Early reports surrounding Windows 10 suggest that Microsoft is trying to find a middle ground between old and new operating system layouts. Windows 10 reportedly combines the mobile-friendly app screen of Windows 8 with the older Start Menu layout. This means a split screen, with apps displayed on the left as in Windows 7 and live tiles on the right in the style of Windows 8. This allows fans of both operating systems to use Windows 10, choosing their favorite layout of the two or switching effortlessly between them.

Despite the presence of two types of apps, Microsoft has elected not to bring back the two distinct app environments it introduced with Windows 8. Gone are the modern apps that fill the entire screen and offer few options for resizing. Windows 10 almost exclusively launches programs in a traditional desktop environment with a menu and taskbar visible at the bottom of the screen. However, there are options to set apps to full screen if the user prefers.

Currently, preview copies of Windows 10 are only available for PCs and laptops.
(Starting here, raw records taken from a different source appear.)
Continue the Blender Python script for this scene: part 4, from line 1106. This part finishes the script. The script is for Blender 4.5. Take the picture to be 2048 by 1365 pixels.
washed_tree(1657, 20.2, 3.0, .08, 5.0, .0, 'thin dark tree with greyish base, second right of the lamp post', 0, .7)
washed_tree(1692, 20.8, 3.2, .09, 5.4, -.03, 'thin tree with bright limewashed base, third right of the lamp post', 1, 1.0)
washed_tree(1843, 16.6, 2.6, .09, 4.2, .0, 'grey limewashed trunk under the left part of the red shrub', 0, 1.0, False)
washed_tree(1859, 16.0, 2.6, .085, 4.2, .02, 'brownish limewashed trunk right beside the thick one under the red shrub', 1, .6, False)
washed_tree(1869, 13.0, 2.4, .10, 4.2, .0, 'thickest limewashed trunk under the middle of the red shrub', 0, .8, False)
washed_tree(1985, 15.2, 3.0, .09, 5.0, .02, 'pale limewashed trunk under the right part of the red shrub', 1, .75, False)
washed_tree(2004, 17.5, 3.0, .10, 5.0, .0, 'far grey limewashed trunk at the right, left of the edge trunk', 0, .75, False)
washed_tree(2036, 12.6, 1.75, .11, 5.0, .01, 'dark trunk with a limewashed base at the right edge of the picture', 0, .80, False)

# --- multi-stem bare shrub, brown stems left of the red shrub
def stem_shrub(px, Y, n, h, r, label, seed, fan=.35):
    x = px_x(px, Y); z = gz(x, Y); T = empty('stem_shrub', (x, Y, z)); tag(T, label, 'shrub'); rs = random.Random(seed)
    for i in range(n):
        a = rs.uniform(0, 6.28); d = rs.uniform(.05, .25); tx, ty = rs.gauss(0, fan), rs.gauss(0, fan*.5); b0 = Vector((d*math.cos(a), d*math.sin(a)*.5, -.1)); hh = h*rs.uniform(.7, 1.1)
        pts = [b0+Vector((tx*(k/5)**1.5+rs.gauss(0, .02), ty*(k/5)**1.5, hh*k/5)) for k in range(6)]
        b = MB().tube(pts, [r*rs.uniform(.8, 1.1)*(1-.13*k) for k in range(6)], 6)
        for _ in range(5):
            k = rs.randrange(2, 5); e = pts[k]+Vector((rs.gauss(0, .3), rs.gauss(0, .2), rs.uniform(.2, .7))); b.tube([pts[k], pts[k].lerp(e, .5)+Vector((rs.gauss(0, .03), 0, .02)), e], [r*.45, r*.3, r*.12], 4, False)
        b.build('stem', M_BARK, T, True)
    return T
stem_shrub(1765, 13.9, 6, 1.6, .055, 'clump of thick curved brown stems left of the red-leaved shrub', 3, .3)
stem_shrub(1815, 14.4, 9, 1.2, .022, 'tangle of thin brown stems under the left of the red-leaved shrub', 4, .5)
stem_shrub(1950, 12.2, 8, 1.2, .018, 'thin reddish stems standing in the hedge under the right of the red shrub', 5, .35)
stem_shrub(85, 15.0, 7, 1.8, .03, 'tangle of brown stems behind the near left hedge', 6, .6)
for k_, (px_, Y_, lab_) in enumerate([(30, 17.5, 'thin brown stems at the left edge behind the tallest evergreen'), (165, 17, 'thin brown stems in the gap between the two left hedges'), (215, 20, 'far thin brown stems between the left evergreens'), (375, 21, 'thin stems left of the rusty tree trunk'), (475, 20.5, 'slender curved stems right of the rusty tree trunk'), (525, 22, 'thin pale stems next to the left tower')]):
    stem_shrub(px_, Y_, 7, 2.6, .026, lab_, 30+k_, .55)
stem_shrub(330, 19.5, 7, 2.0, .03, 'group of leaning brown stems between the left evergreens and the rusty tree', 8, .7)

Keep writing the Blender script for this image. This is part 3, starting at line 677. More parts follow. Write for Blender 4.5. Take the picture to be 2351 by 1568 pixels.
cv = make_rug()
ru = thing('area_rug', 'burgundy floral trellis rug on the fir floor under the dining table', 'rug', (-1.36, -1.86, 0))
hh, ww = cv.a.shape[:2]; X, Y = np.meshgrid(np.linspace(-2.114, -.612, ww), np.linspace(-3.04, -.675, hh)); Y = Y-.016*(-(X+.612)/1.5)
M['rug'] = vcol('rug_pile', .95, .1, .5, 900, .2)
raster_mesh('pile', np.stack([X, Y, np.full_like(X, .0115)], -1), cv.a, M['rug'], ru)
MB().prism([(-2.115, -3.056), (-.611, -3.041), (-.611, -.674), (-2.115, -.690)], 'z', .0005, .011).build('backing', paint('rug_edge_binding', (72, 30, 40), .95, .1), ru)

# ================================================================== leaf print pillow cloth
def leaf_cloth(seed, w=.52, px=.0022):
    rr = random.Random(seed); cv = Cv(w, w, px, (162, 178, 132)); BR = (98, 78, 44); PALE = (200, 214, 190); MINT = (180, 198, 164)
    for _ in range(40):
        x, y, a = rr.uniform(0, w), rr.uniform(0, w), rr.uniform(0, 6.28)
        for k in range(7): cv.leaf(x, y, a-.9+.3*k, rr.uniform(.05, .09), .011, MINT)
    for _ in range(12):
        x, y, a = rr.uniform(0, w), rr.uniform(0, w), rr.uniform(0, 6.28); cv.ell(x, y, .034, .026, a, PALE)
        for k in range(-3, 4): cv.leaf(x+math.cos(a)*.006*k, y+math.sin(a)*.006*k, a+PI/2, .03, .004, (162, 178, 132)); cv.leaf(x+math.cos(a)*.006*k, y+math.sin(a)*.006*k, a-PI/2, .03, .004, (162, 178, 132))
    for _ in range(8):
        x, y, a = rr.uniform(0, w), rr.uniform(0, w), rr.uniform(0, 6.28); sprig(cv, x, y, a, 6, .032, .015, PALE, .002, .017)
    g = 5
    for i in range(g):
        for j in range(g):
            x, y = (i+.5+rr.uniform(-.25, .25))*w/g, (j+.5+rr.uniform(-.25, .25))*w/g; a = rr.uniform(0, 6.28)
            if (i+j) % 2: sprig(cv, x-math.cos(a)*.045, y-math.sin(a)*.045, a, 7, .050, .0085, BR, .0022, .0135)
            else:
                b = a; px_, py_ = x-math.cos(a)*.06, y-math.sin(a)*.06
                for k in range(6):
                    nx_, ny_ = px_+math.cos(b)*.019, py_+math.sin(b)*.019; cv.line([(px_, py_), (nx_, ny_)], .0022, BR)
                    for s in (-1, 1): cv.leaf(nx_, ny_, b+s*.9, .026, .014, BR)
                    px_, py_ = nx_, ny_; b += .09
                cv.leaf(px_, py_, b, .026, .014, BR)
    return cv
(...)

However, when it is launched. Microsoft expects the system to run on all devices, both desktop and mobile. This is where the operating system's versatility will really come into play. Ideally, Windows 10 will allow users to switch effortlessly between devices while running the exact same program on all of them.

Windows 10 seems to be Microsoft's attempt to reach a compromise between fans of the new look of Windows 8 and proponents of the old style from previous versions of Microsoft Windows. If handled correctly, Windows 10 could potentially give users the best of both worlds. If handled poorly, Windows 10 has the potential to be a confusing hodge-podge of the two styles. Only time will tell.